How to identify which numbers in a list are within each others' range

Neil Cerutti mr.cerutti at gmail.com
Fri Feb 1 15:34:16 EST 2008


On Feb 1, 2008 3:16 PM, Arnaud Delobelle <arnodel at googlemail.com> wrote:
> On Feb 1, 2:44 pm, "Neil Cerutti" <mr.ceru... at gmail.com> wrote:
> > Here's another contender, basically the same as yours, but spelled
> > without iterators.
> >
> > def overlaps(eranges):
> >     """Determine, from a list of numbers and a +/- range of uncertainty, which
> >     number ranges overlap each other. Return the overlapping range indexes as
> >     a list of  overlapping pairs.
> >
> >     >>> sorted(overlaps(((55, 3), (20, 2), (17, 4), (60, 3))))
> >     [(0, 3), (1, 2)]
> >     """
> >     d = [(r[0] - r[1], r[0] + r[1], i) for i, r in enumerate(eranges)]
> >     d.sort()
> >     rv = []
> >     x = 0
> >     while x < len(d):
> >         minx, maxx, ix = d[x]
> >         y = x+1
> >         while y < len(d):
> >             miny, maxy, iy = d[y]
> >             if miny < maxx:
> >                 rv.append((ix, iy) if ix < iy else (iy, ix))
> >             else:
> >                 break
> >             y += 1
> >         x += 1
> >     return rv
>
> The total number of iterations is 1+2+...+n = n(n+1)/2 (when n is the
> number of intervals) so this has quadratic behaviour regardless of
> input.  See my other post for a 'detailed' analysis of my solution.

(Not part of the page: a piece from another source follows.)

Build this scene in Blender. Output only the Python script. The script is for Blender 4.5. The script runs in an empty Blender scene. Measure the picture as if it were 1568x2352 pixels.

But it breaks out of the inner loop as soon as ranges on the right
cannot overlap. The loop is O(N) for all input if I define N as
"number of overlaps", a pretty reasonable definition--it's madness to
expect to report N overlaps with less than N complexity.

Unless I'm making a silly mistake. Again.